Pela força e estatura seria um homem vestido de mulher, quiseram concluir, talvez um travesti, e do garimpo nas ruas, entre oitenta e cem foram fichados, interrogados, espancados. Quem se prostituía foi tratado como delinquente. Não encontraram a quem buscavam, mas o recado moralizador foi dado. Um simples pedido de desculpas do governo bastou, até porque a operação pedia um resultado urgente. E estava baseada em dados: alto, branco e robusto.

Em paralelo, um dado curioso, é que grande parte dos casos de feminicídio, seja no México ou no Brasil, ocorre geralmente em ambiente familiar e durante a semana, na mansidão da tarde. No caso Mataviejitas, quase todas as vítimas moravam sozinhas.

A figura da avó sacrificada em nome da família contrastava muitas vezes com a indiferença dos mais jovens, sob o constrangimento de não servir para mais nada. Inclusive as primeiras mortes foram tratadas com um certo descaso e tardaram para ser investigadas, sem antecipar que viriam tantas depois, o que reflete a ideia do velho como um estorvo e que, afinal de contas, não lhe sobra muito tempo de vida.

As marcas digitais se diversificaram e por um momento descartaram que fosse apenas um assassino. Imitadores assaltantes, igualmente armados de Bíblia, bata e peruca, mostraram que a loucura social era mais profunda. E como muitas vezes a coisa saía mal, viam-se no dilema de silenciar a vítima.

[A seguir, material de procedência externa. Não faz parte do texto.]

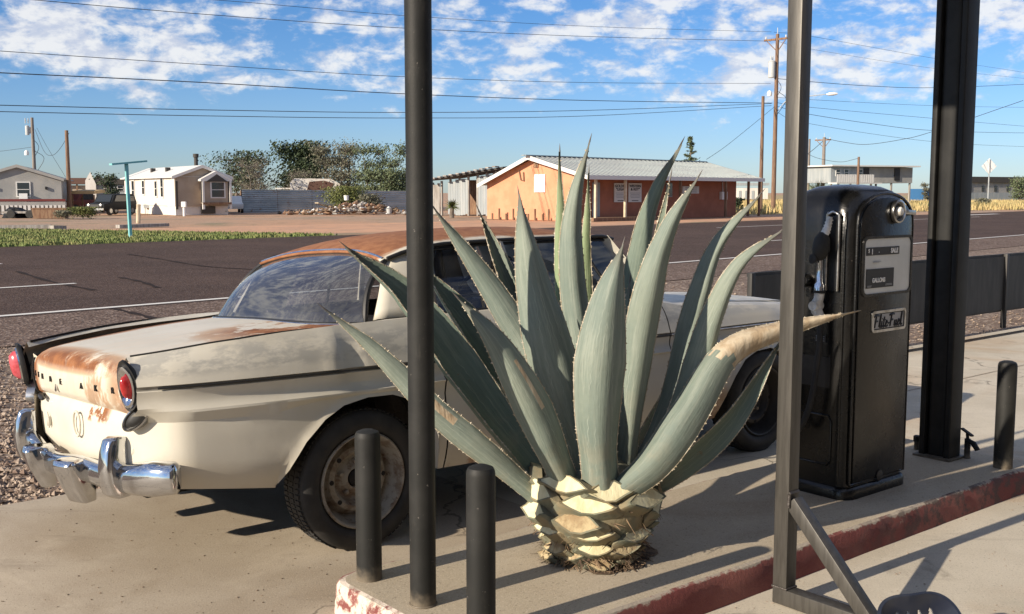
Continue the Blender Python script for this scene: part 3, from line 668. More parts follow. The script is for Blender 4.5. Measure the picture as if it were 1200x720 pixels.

O modus operandi era a "chave chinesa", golpe pugilista que paralisa a vítima e faz perder os sentidos em poucos segundos. Depois deixavam a sua marca, um fio de telefone, um lencinho no pescoço estrangulado ou o que encontrassem pela casa. Cogitou-se um lutador profissional, mas na cultura mexicana, a associação quase direta seria a um mascarado, considerado herói popular na luta livre.

A luz caiu sobre o ringue vazio. A Dama do Silêncio era seu nome de guerra. Foi vista por um vizinho com tranquilidade inabalada tentando escapar da casa de uma idosa, mas uma patrulha policial passava na rua. Seu maior troféu estava na carteira: o falso título de campeã de luta livre.

Juana Dayanara Barraza Samperio nasceu em 1957, em Hidalgo. Dócil e mãe solteira, mudava de casa com frequência e sempre tinha um trocado no bolso. Além das perucas, colecionava estatuetas da Santa Morte. A entidade macabra, representada por um esqueleto coberto por um véu, protege a quem lhe peça ajuda, por isso está associada aos fora-da-lei.

A Dama do Silêncio nunca foi uma estrela das arenas, nem passou do folclore à realidade, como o Santo ou o Blue Demon nos filmes da década de 1950, grandes figuras da luta livre veneradas por crianças e adultos. Parte do estereótipo do super-herói é nunca revelar a identidade, bem como proteger os mais fracos contra o mal.

Dentro das duas máscaras em que habitava, cultivava papeis invertidos. Nos bastidores da luta livre bancava a assistente social. Escutava as companheiras, pagava a conta do bar. Posava de rosa e dourado, com uma máscara e cinturão de borboletas, mas não chegava a subir no ringue. Na casa das idosas, era a Dama do Silêncio, aplicando a "chave chinesa".

Disse ter sido maltratada pela mãe, que lhe dava surras homéricas e deixou que fosse abusada sexualmente. Detestava as velhinhas por isso, declarou. Talvez em seu imaginário defendesse os mais frágeis de monstros e vampiros. Matava por vingança, levando além do dinheiro que encontrasse, uma pequena recordação da casa da vítima, um souvenir. Ao mesmo tempo, era uma pessoa solitária como elas e, no meio da multidão, invisível. Foi condenada a 759 anos de prisão.